◆ **Work required**:
Transcribe the data in full and exactly, omitting any pictures.

◆ **Dataset content**:

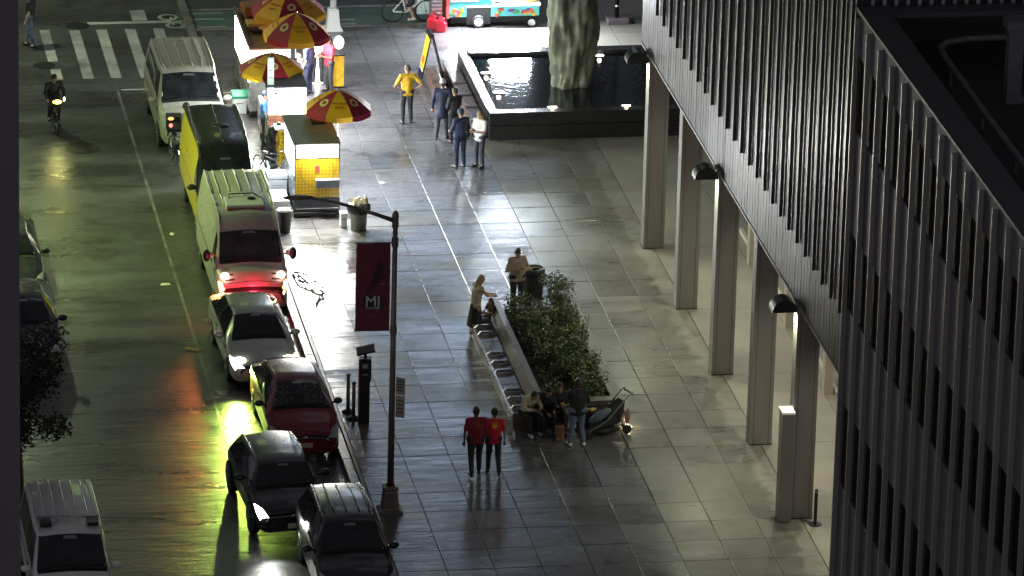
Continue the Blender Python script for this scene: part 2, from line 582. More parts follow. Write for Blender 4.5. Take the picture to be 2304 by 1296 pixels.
for k in range(25):
    y = 18.26 - k * pitch
    o = bpy.data.objects.new('fin', finmesh)
    C.objects.link(o)
    o.parent = bt
    o.location = (FX - 0.022, y, FIN0)
# narrow fins of the side wall above the low roof
sm = MB().box(-0.04, 0.04, -0.06, 0, 0, 10).mesh('wall_rib', steel)
for k in range(34):
    o = bpy.data.objects.new('wall_rib', sm)
    C.objects.link(o)
    o.parent = bt
    o.location = (FX + 0.35 + k * 0.27, AY0 + 0.03, 14.3)
# columns
colY = (-0.1, 4.8, 9.75, 14.68, 19.5)
for k, y in enumerate((-10.0, -5.05) + colY):
    c = thing('column', '', '', (4.12, y, 0))
    del c['category'], c['label']
    c.parent = bt
    hh = BOT + 0.04
    MB().box(0.0, 0.57, 0.0, 0.42, 0.02, hh).build('column_shaft', colm, c, bevel=0.006)
    MB().box(0.09, 0.1, -0.004, 0.0, 0.02, hh).build('joint', darkm, c)
    MB().box(0.47, 0.48, -0.004, 0.0, 0.02, hh).build('joint', darkm, c)
    MB().box(-0.006, 0.578, -0.008, 0.43, 0.0, 0.02).build('base_plate', darkm, c)
for y in (-2, 3.2, 8.1, 13.0, 17.9):
    c = MB().box(6.72, 6.95, y, y + 0.3, 0, BOT).build('back_column', mat('cream_column', (0.4, 0.36, 0.28), 0.5, noise=0.06), bt)
MB().box(7.0, 7.1, AY0, AY1, 0.0, 0.12).build('plinth', mat('cream_plinth', (0.5, 0.46, 0.38), 0.5), bt)
MB().box(7.6, 7.8, AY0 - 8, AY1 - 3, 0, BOT).build('lobby_wall', mat('lobby_wall_stone', (0.35, 0.32, 0.28), 0.5, noise=0.1), bt)
# hooded lamps on columns 1, 3 and 5
for y, lb in ((19.5, 'farthest'), (9.75, 'middle'), (-0.1, 'nearest')):
    h_ = thing('hooded_lamp', 'black arched lamp hood at the top of the ' + lb + ' of the three lamp columns', 'lamp', (4.1, y, 5.28), group='arched lamp hoods on the columns')
    def hood(u, v, y=y):
        t = PI * u
        return (-0.3 + 0.3 * math.cos(t), -0.02 + 0.46 * v, 0.32 * math.sin(t) + 0.02)
    b = MB().grid(hood, 14, 1)
    def hood2(u, v):
        t = PI * u
        return (-0.3 + 0.26 * math.cos(t), -0.02 + 0.46 * v, 0.28 * math.sin(t) + 0.02)
    b.grid(hood2, 14, 1)
    b.grid(lambda u, v: tuple(Vector(hood(u, 0)) * (1 - v) + Vector(hood2(u, 0)) * v), 14, 1)
    b.build('hood', darkm, h_, smooth=True)
    MB().grid(lambda u, v: (-0.3 + 0.26 * v * math.cos(PI * u), 0.3, 0.28 * v * math.sin(PI * u) + 0.02), 14, 3).build('back_plate', darkm, h_)
    MB().grid(lambda u, v: (-0.3 + 0.27 * v * math.cos(PI * u), -0.01, 0.29 * v * math.sin(PI * u) + 0.02), 14, 3).build('front_plate', darkm, h_)
    MB().lathe([(0, 0.1), (0.06, 0.09), (0.09, 0.03), (0.07, 0.0), (0, 0)], (-0.16, 0.2, 0.06), 12).build('bulb', mat('lit_hood_bulb', (1, 1, 1), 0.4, emit=(0.9, 1, 0.8), estr=14), h_)
    lamp('SPOT', (-0.16, 0.2, -0.0), 430, (0.95, 1, 0.68), 0.07, parent=h_, spot=150, blend=0.7)
# box pillar in front of the nearest column
bp = thing('box_pillar', 'waist to head height metal box pillar with a lit white top against the nearest column', 'pillar', (3.82, -0.32, 0))
MB().box(0, 0.29, 0, 0.42, 0.02, 2.78).build('pillar_body', colm, bp, bevel=0.008)
MB().box(-0.02, 0.3, -0.02, 0.44, 2.785, 2.84).build('pillar_top', mat('lamplit_top_white', (0.8, 0.82, 0.78), 0.4), bp)  # lamp light on the pillar top put in as a white colour
# bollard
bo = thing('bollard', 'slim black post on a round foot beside the nearest column', 'bollard', (4.68, -0.5, 0))
MB().lathe([(0.0, 0), (0.16, 0), (0.16, 0.02), (0.0, 0.025)], seg=20).build('foot', darkm, bo)
MB().lathe([(0.042, 0.02), (0.042, 0.88), (0.035, 0.91), (0, 0.91)], seg=14).build('post', black, bo, smooth=True)
MB().lathe([(0.044, 0.84), (0.044, 0.87)], seg=14).build('band', chrome, bo)

# soffit downlights of the passage (hidden behind the fascia in the photo, their warm light is what shows)
for k, y in enumerate((-8.0, -2.2, 2.4, 7.3, 12.2, 17.1)):
    d_ = thing('ceiling_light', ['round recessed soffit light nearest the camera, behind the low wing', 'round recessed soffit light behind the nearest column', 'round recessed soffit light between the nearest and second column', 'round recessed soffit light between the second and middle column', 'round recessed soffit light between the middle and fourth column', 'round recessed soffit light nearest the farthest column'][k], 'ceiling light', (5.9, y, BOT - 0.03), group='recessed lights in the soffit')
    MB().lathe([(0, 0), (0.13, 0), (0.16, -0.02), (0.16, 0.01)], seg=16).build('trim', chrome, d_)
    MB().lathe([(0, -0.012), (0.12, -0.012)], seg=16).build('lens', mat('warm_lens', (1, 1, 1), 0.5, emit=(1, 0.88, 0.72), estr=6), d_)
    lamp('SPOT', (0, 0, -0.03), 520, (1, 0.94, 0.78), 0.12, parent=d_, spot=140, blend=0.8)

# ------------------------------------------------------------------ low wing in the right foreground
lw = thing('building_wing', 'dark lower building wing with vertical fins and a flat roof, right foreground', 'building', (0, 0, 0))
WT = 14.4
MB().box(FX + 0.1, 14, -42, AY0 - 0.02, 0, WT - 0.9).build('wing_core', darkm, lw)
mw = mat('wing_spandrel', (0.13, 0.13, 0.145), 0.6, 0.0, noise=0.2, rnd=0.25, spec=0.15)
capm = mat('parapet_cap', (0.045, 0.042, 0.045), 0.6, noise=0.15)
sp = {}
bands = [(0.0, 3.05, 0), (3.05, 4.98, 1), (4.98, 7.32, 0), (7.32, 9.12, 1), (9.12, 11.55, 0), (11.55, 13.3, 1), (13.3, WT - 0.12, 0)]
for k in range(30):
    y = -6.46 + 1.19 - k * 1.195
    for (z0, z1, gl) in bands:
        key = (z0, gl)
        if key not in sp:
            nm = 'window' if gl else 'spandrel_panel'
            xo = 0.03 if gl else 0.0
            sp[key] = MB().box(xo, 0.1, 0.012, 1.183, z0 + 0.01, z1 - 0.01).mesh(nm, glassd if gl else mw)
        o = bpy.data.objects.new('window' if gl else 'spandrel_panel', sp[key])
        C.objects.link(o)
        o.parent = lw
        o.location = (FX, y - 1.195, 0)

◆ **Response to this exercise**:
Continue the Blender Python script for this scene: part 2, from line 582. More parts follow. Write for Blender 4.5. Take the picture to be 2304 by 1296 pixels.
for k in range(25):
    y = 18.26 - k * pitch
    o = bpy.data.objects.new('fin', finmesh)
    C.objects.link(o)
    o.parent = bt
    o.location = (FX - 0.022, y, FIN0)
# narrow fins of the side wall above the low roof
sm = MB().box(-0.04, 0.04, -0.06, 0, 0, 10).mesh('wall_rib', steel)
for k in range(34):
    o = bpy.data.objects.new('wall_rib', sm)
    C.objects.link(o)
    o.parent = bt
    o.location = (FX + 0.35 + k * 0.27, AY0 + 0.03, 14.3)
# columns
colY = (-0.1, 4.8, 9.75, 14.68, 19.5)
for k, y in enumerate((-10.0, -5.05) + colY):
    c = thing('column', '', '', (4.12, y, 0))
    del c['category'], c['label']
    c.parent = bt
    hh = BOT + 0.04
    MB().box(0.0, 0.57, 0.0, 0.42, 0.02, hh).build('column_shaft', colm, c, bevel=0.006)
    MB().box(0.09, 0.1, -0.004, 0.0, 0.02, hh).build('joint', darkm, c)
    MB().box(0.47, 0.48, -0.004, 0.0, 0.02, hh).build('joint', darkm, c)
    MB().box(-0.006, 0.578, -0.008, 0.43, 0.0, 0.02).build('base_plate', darkm, c)
for y in (-2, 3.2, 8.1, 13.0, 17.9):
    c = MB().box(6.72, 6.95, y, y + 0.3, 0, BOT).build('back_column', mat('cream_column', (0.4, 0.36, 0.28), 0.5, noise=0.06), bt)
MB().box(7.0, 7.1, AY0, AY1, 0.0, 0.12).build('plinth', mat('cream_plinth', (0.5, 0.46, 0.38), 0.5), bt)
MB().box(7.6, 7.8, AY0 - 8, AY1 - 3, 0, BOT).build('lobby_wall', mat('lobby_wall_stone', (0.35, 0.32, 0.28), 0.5, noise=0.1), bt)
# hooded lamps on columns 1, 3 and 5
for y, lb in ((19.5, 'farthest'), (9.75, 'middle'), (-0.1, 'nearest')):
    h_ = thing('hooded_lamp', 'black arched lamp hood at the top of the ' + lb + ' of the three lamp columns', 'lamp', (4.1, y, 5.28), group='arched lamp hoods on the columns')
    def hood(u, v, y=y):
        t = PI * u
        return (-0.3 + 0.3 * math.cos(t), -0.02 + 0.46 * v, 0.32 * math.sin(t) + 0.02)
    b = MB().grid(hood, 14, 1)
    def hood2(u, v):
        t = PI * u
        return (-0.3 + 0.26 * math.cos(t), -0.02 + 0.46 * v, 0.28 * math.sin(t) + 0.02)
    b.grid(hood2, 14, 1)
    b.grid(lambda u, v: tuple(Vector(hood(u, 0)) * (1 - v) + Vector(hood2(u, 0)) * v), 14, 1)
    b.build('hood', darkm, h_, smooth=True)
    MB().grid(lambda u, v: (-0.3 + 0.26 * v * math.cos(PI * u), 0.3, 0.28 * v * math.sin(PI * u) + 0.02), 14, 3).build('back_plate', darkm, h_)
    MB().grid(lambda u, v: (-0.3 + 0.27 * v * math.cos(PI * u), -0.01, 0.29 * v * math.sin(PI * u) + 0.02), 14, 3).build('front_plate', darkm, h_)
    MB().lathe([(0, 0.1), (0.06, 0.09), (0.09, 0.03), (0.07, 0.0), (0, 0)], (-0.16, 0.2, 0.06), 12).build('bulb', mat('lit_hood_bulb', (1, 1, 1), 0.4, emit=(0.9, 1, 0.8), estr=14), h_)
    lamp('SPOT', (-0.16, 0.2, -0.0), 430, (0.95, 1, 0.68), 0.07, parent=h_, spot=150, blend=0.7)
# box pillar in front of the nearest column
bp = thing('box_pillar', 'waist to head height metal box pillar with a lit white top against the nearest column', 'pillar', (3.82, -0.32, 0))
MB().box(0, 0.29, 0, 0.42, 0.02, 2.78).build('pillar_body', colm, bp, bevel=0.008)
MB().box(-0.02, 0.3, -0.02, 0.44, 2.785, 2.84).build('pillar_top', mat('lamplit_top_white', (0.8, 0.82, 0.78), 0.4), bp)  # lamp light on the pillar top put in as a white colour
# bollard
bo = thing('bollard', 'slim black post on a round foot beside the nearest column', 'bollard', (4.68, -0.5, 0))
MB().lathe([(0.0, 0), (0.16, 0), (0.16, 0.02), (0.0, 0.025)], seg=20).build('foot', darkm, bo)
MB().lathe([(0.042, 0.02), (0.042, 0.88), (0.035, 0.91), (0, 0.91)], seg=14).build('post', black, bo, smooth=True)
MB().lathe([(0.044, 0.84), (0.044, 0.87)], seg=14).build('band', chrome, bo)

# soffit downlights of the passage (hidden behind the fascia in the photo, their warm light is what shows)
for k, y in enumerate((-8.0, -2.2, 2.4, 7.3, 12.2, 17.1)):
    d_ = thing('ceiling_light', ['round recessed soffit light nearest the camera, behind the low wing', 'round recessed soffit light behind the nearest column', 'round recessed soffit light between the nearest and second column', 'round recessed soffit light between the second and middle column', 'round recessed soffit light between the middle and fourth column', 'round recessed soffit light nearest the farthest column'][k], 'ceiling light', (5.9, y, BOT - 0.03), group='recessed lights in the soffit')
    MB().lathe([(0, 0), (0.13, 0), (0.16, -0.02), (0.16, 0.01)], seg=16).build('trim', chrome, d_)
    MB().lathe([(0, -0.012), (0.12, -0.012)], seg=16).build('lens', mat('warm_lens', (1, 1, 1), 0.5, emit=(1, 0.88, 0.72), estr=6), d_)
    lamp('SPOT', (0, 0, -0.03), 520, (1, 0.94, 0.78), 0.12, parent=d_, spot=140, blend=0.8)

# ------------------------------------------------------------------ low wing in the right foreground
lw = thing('building_wing', 'dark lower building wing with vertical fins and a flat roof, right foreground', 'building', (0, 0, 0))
WT = 14.4
MB().box(FX + 0.1, 14, -42, AY0 - 0.02, 0, WT - 0.9).build('wing_core', darkm, lw)
mw = mat('wing_spandrel', (0.13, 0.13, 0.145), 0.6, 0.0, noise=0.2, rnd=0.25, spec=0.15)
capm = mat('parapet_cap', (0.045, 0.042, 0.045), 0.6, noise=0.15)
sp = {}
bands = [(0.0, 3.05, 0), (3.05, 4.98, 1), (4.98, 7.32, 0), (7.32, 9.12, 1), (9.12, 11.55, 0), (11.55, 13.3, 1), (13.3, WT - 0.12, 0)]
for k in range(30):
    y = -6.46 + 1.19 - k * 1.195
    for (z0, z1, gl) in bands:
        key = (z0, gl)
        if key not in sp:
            nm = 'window' if gl else 'spandrel_panel'
            xo = 0.03 if gl else 0.0
            sp[key] = MB().box(xo, 0.1, 0.012, 1.183, z0 + 0.01, z1 - 0.01).mesh(nm, glassd if gl else mw)
        o = bpy.data.objects.new('window' if gl else 'spandrel_panel', sp[key])
        C.objects.link(o)
        o.parent = lw
        o.location = (FX, y - 1.195, 0)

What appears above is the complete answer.